On Feb. 14 at around 1:00 a.m., blasts hit several points along two pipelines in the Iranian provinces of Fars and Chahar Mahal Bakhtiari. Iranian officials immediately labeled them “sabotage.”
The IRGC military strategist said Iran held Israel responsible given the complexity and size of the operation, according to the report. He said collaborators inside Iran were almost certainly involved to discern how and where to strike.
Jerusalem declined to comment on the attack.
The blasts signify an escalation in the shadow war waged between Iran and Israel, the paper noted.
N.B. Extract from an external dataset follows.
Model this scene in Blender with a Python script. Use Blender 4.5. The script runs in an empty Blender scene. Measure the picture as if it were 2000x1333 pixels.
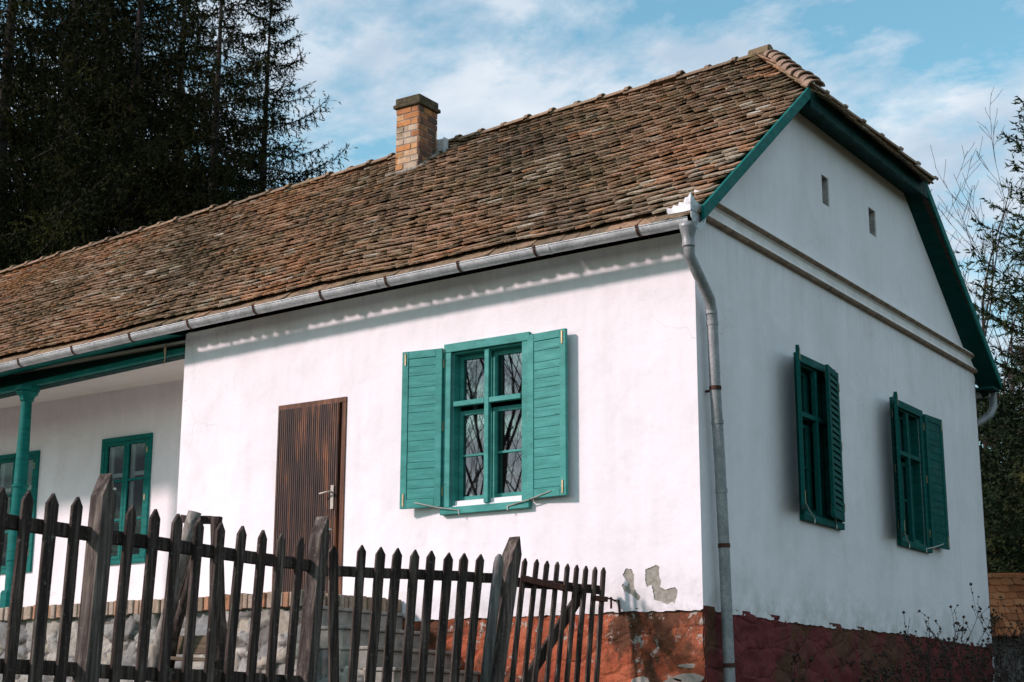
import bpy, bmesh, math, random
import numpy as np
from mathutils import Vector, Matrix
random.seed(7); rng = np.random.default_rng(7)
sc = bpy.context.scene
C = sc.collection

# ------------------------------------------------------------------ camera
cd = bpy.data.cameras.new('camera'); cam = bpy.data.objects.new('camera', cd); C.objects.link(cam)
CAM = Vector((6.1813, -12.2201, -0.9599))
FW = Vector((-0.53835247, 0.80940227, 0.23461582)); RT = Vector((0.83303854, 0.55320688, 0.00298978)); UP = Vector((0.12737115, -0.19705358, 0.97208358))
cam.matrix_world = Matrix(((RT.x, UP.x, -FW.x, CAM.x), (RT.y, UP.y, -FW.y, CAM.y), (RT.z, UP.z, -FW.z, CAM.z), (0, 0, 0, 1)))
cd.sensor_width = 36; cd.lens = 55.97; cd.clip_end = 2000; cd.clip_start = 0.1
cd.dof.use_dof = True; cd.dof.focus_distance = 14.5; cd.dof.aperture_fstop = 6.3
sc.camera = cam

# ------------------------------------------------------------------ light
SUN = Vector((-0.85, -1.0, 0.70)).normalized()          # towards the sun
el = math.asin(SUN.z); az = math.atan2(SUN.x, SUN.y)
sd = bpy.data.lights.new('sun', 'SUN'); sd.energy = 4.15; sd.angle = math.radians(5); sd.color = (1.0, 0.79, 0.815)
so = bpy.data.objects.new('sun', sd); C.objects.link(so)
so.rotation_euler = SUN.to_track_quat('Z', 'Y').to_euler()
w = bpy.data.worlds.new('World'); sc.world = w; w.use_nodes = True
nt = w.node_tree; N = nt.nodes; Lk = nt.links
for n in list(N): N.remove(n)
out = N.new('ShaderNodeOutputWorld'); bg = N.new('ShaderNodeBackground'); bg.inputs[1].default_value = 0.15
sky = N.new('ShaderNodeTexSky'); sky.sky_type = 'NISHITA'; sky.sun_disc = False
sky.sun_elevation = el; sky.sun_rotation = az; sky.air_density = 1.0; sky.dust_density = 0.4; sky.ozone_density = 1.5
tint = N.new('ShaderNodeMix'); tint.data_type = 'RGBA'; tint.blend_type = 'MULTIPLY'; tint.inputs[0].default_value = 1
tint.inputs[7].default_value = (1.20, 1.62, 1.38, 1)
Lk.new(sky.outputs[0], tint.inputs[6])
tc = N.new('ShaderNodeTexCoord')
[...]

While Israel has long targeted Iran’s military and nuclear sites, by blowing up energy infrastructure it disrupted the supply of heat and cooking gas to millions of civilians.
Israel has been accused of waging cyber attacks affecting Iranian civilians, including an October 2021 cyber attack on Iran’s fuel distribution system that paralyzed the Islamic Republic’s 4,300 gas stations.
“The enemy’s plan was to completely disrupt the flow of gas in winter to several main cities and provinces in our country,” Iranian oil minister Javad Owji told the press on Friday.
“Except for the number of villages that were near the gas transmission lines, no province suffered a cut,” said Owji.